## Task statement
Set all the material down again unchanged, without the pictures.

## Raw data

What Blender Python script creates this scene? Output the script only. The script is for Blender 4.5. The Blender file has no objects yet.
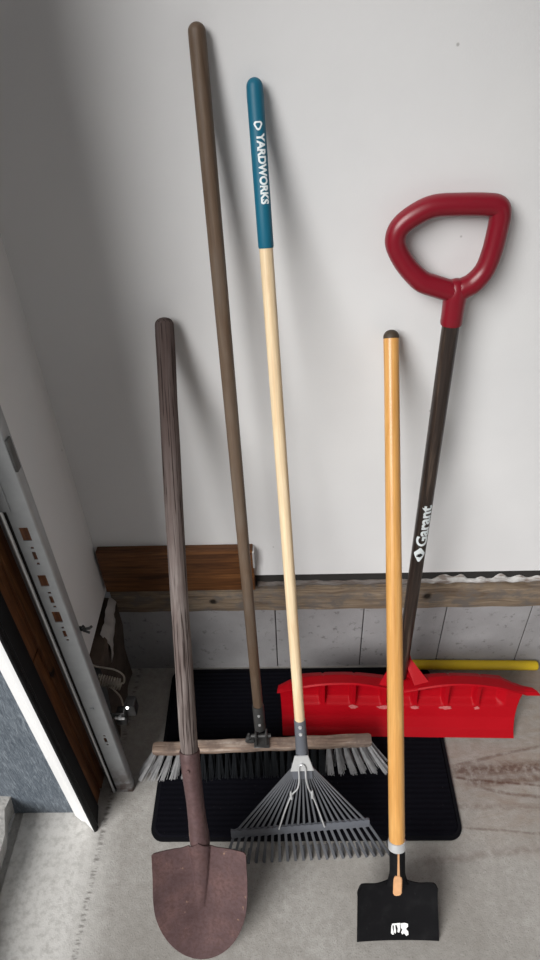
import bpy, bmesh, math, random
from mathutils import Vector, Matrix
random.seed(7)
PI = math.pi
scene = bpy.context.scene
col = scene.collection

# ------------------------------------------------------------ helpers
def link(name, bm, mat, parent=None, smooth=35):
    me = bpy.data.meshes.new(name)
    bmesh.ops.recalc_face_normals(bm, faces=bm.faces[:])
    bm.to_mesh(me); bm.free()
    for m in (mat if isinstance(mat, (list, tuple)) else [mat]):
        me.materials.append(m)
    if smooth:
        for p in me.polygons: p.use_smooth = True
        me.set_sharp_from_angle(angle=math.radians(smooth))
    o = bpy.data.objects.new(name, me)
    col.objects.link(o)
    if parent: o.parent = parent
    return o

def thing(name, label, cat, mw=None, group=None):
    o = bpy.data.objects.new(name, None); col.objects.link(o)
    o.empty_display_size = .05
    if mw is not None: o.matrix_world = mw
    o['label'] = label; o['category'] = cat
    if group: o['group'] = group
    return o

def struct(name, bm, mat, smooth=35):
    o = link(name, bm, mat, None, smooth); o['kind'] = 'structure'
    return o

def box(bm, lo, hi, bev=0.0, seg=2):
    x0, y0, z0 = lo; x1, y1, z1 = hi
    vs = [bm.verts.new(v) for v in ((x0,y0,z0),(x1,y0,z0),(x1,y1,z0),(x0,y1,z0),(x0,y0,z1),(x1,y0,z1),(x1,y1,z1),(x0,y1,z1))]
    fs = [bm.faces.new([vs[i] for i in q]) for q in ((0,3,2,1),(4,5,6,7),(0,1,5,4),(1,2,6,5),(2,3,7,6),(3,0,4,7))]
    if bev:
        es = list({e for f in fs for e in f.edges})
        bmesh.ops.bevel(bm, geom=es, offset=bev, segments=seg, affect='EDGES', profile=.5)
    return bm

def B(): return bmesh.new()

def solid(b, th):
    b.normal_update(); bmesh.ops.solidify(b, geom=b.faces[:], thickness=th)


def tube(bm, pts, rad, seg=12, closed=False, caps=True, flat=1.0):
    P = [Vector(p) for p in pts]; n = len(P)
    R = rad if isinstance(rad, (list, tuple)) else [rad]*n
    def tan(i):
        if closed: return (P[(i+1) % n]-P[i-1]).normalized()
        a = P[max(i-1, 0)]; b = P[min(i+1, n-1)]
        return (b-a).normalized()
    t = tan(0); ref = Vector((0,1,0)) if abs(t.y) < .9 else Vector((1,0,0))
    u = (ref-t*ref.dot(t)).normalized()
    rings = []
    for i in range(n):
        t = tan(i); u = (u-t*u.dot(t)).normalized(); v = t.cross(u)
        rings.append([bm.verts.new(P[i]+(u*math.cos(2*PI*k/seg)*flat+v*math.sin(2*PI*k/seg))*R[i]) for k in range(seg)])
    for i in range(n if closed else n-1):
        a, b = rings[i], rings[(i+1) % n]
        for k in range(seg):
            bm.faces.new((a[k], a[(k+1) % seg], b[(k+1) % seg], b[k]))
    if caps and not closed:
        bm.faces.new(rings[0]); bm.faces.new(rings[-1])
    return bm

def lathe(bm, prof, seg=28, cx=None):
    """profile of (radius, z) or (radius, z, x centre) along local z"""
    rings = []
    for p in prof:
        r, z = p[0], p[1]; x0 = p[2] if len(p) > 2 else 0
        rings.append([bm.verts.new((x0+r*math.cos(2*PI*k/seg), r*math.sin(2*PI*k/seg), z)) for k in range(seg)])
    for a, b in zip(rings, rings[1:]):
        for k in range(seg): bm.faces.new((a[k], a[(k+1) % seg], b[(k+1) % seg], b[k]))
    bm.faces.new(rings[0]); bm.faces.new(rings[-1])
    return bm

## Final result
What Blender Python script creates this scene? Output the script only. The script is for Blender 4.5. The Blender file has no objects yet.
import bpy, bmesh, math, random
from mathutils import Vector, Matrix
random.seed(7)
PI = math.pi
scene = bpy.context.scene
col = scene.collection

# ------------------------------------------------------------ helpers
def link(name, bm, mat, parent=None, smooth=35):
    me = bpy.data.meshes.new(name)
    bmesh.ops.recalc_face_normals(bm, faces=bm.faces[:])
    bm.to_mesh(me); bm.free()
    for m in (mat if isinstance(mat, (list, tuple)) else [mat]):
        me.materials.append(m)
    if smooth:
        for p in me.polygons: p.use_smooth = True
        me.set_sharp_from_angle(angle=math.radians(smooth))
    o = bpy.data.objects.new(name, me)
    col.objects.link(o)
    if parent: o.parent = parent
    return o

def thing(name, label, cat, mw=None, group=None):
    o = bpy.data.objects.new(name, None); col.objects.link(o)
    o.empty_display_size = .05
    if mw is not None: o.matrix_world = mw
    o['label'] = label; o['category'] = cat
    if group: o['group'] = group
    return o

def struct(name, bm, mat, smooth=35):
    o = link(name, bm, mat, None, smooth); o['kind'] = 'structure'
    return o

def box(bm, lo, hi, bev=0.0, seg=2):
    x0, y0, z0 = lo; x1, y1, z1 = hi
    vs = [bm.verts.new(v) for v in ((x0,y0,z0),(x1,y0,z0),(x1,y1,z0),(x0,y1,z0),(x0,y0,z1),(x1,y0,z1),(x1,y1,z1),(x0,y1,z1))]
    fs = [bm.faces.new([vs[i] for i in q]) for q in ((0,3,2,1),(4,5,6,7),(0,1,5,4),(1,2,6,5),(2,3,7,6),(3,0,4,7))]
    if bev:
        es = list({e for f in fs for e in f.edges})
        bmesh.ops.bevel(bm, geom=es, offset=bev, segments=seg, affect='EDGES', profile=.5)
    return bm

def B(): return bmesh.new()

def solid(b, th):
    b.normal_update(); bmesh.ops.solidify(b, geom=b.faces[:], thickness=th)


def tube(bm, pts, rad, seg=12, closed=False, caps=True, flat=1.0):
    P = [Vector(p) for p in pts]; n = len(P)
    R = rad if isinstance(rad, (list, tuple)) else [rad]*n
    def tan(i):
        if closed: return (P[(i+1) % n]-P[i-1]).normalized()
        a = P[max(i-1, 0)]; b = P[min(i+1, n-1)]
        return (b-a).normalized()
    t = tan(0); ref = Vector((0,1,0)) if abs(t.y) < .9 else Vector((1,0,0))
    u = (ref-t*ref.dot(t)).normalized()
    rings = []
    for i in range(n):
        t = tan(i); u = (u-t*u.dot(t)).normalized(); v = t.cross(u)
        rings.append([bm.verts.new(P[i]+(u*math.cos(2*PI*k/seg)*flat+v*math.sin(2*PI*k/seg))*R[i]) for k in range(seg)])
    for i in range(n if closed else n-1):
        a, b = rings[i], rings[(i+1) % n]
        for k in range(seg):
            bm.faces.new((a[k], a[(k+1) % seg], b[(k+1) % seg], b[k]))
    if caps and not closed:
        bm.faces.new(rings[0]); bm.faces.new(rings[-1])
    return bm

def lathe(bm, prof, seg=28, cx=None):
    """profile of (radius, z) or (radius, z, x centre) along local z"""
    rings = []
    for p in prof:
        r, z = p[0], p[1]; x0 = p[2] if len(p) > 2 else 0
        rings.append([bm.verts.new((x0+r*math.cos(2*PI*k/seg), r*math.sin(2*PI*k/seg), z)) for k in range(seg)])
    for a, b in zip(rings, rings[1:]):
        for k in range(seg): bm.faces.new((a[k], a[(k+1) % seg], b[(k+1) % seg], b[k]))
    bm.faces.new(rings[0]); bm.faces.new(rings[-1])
    return bm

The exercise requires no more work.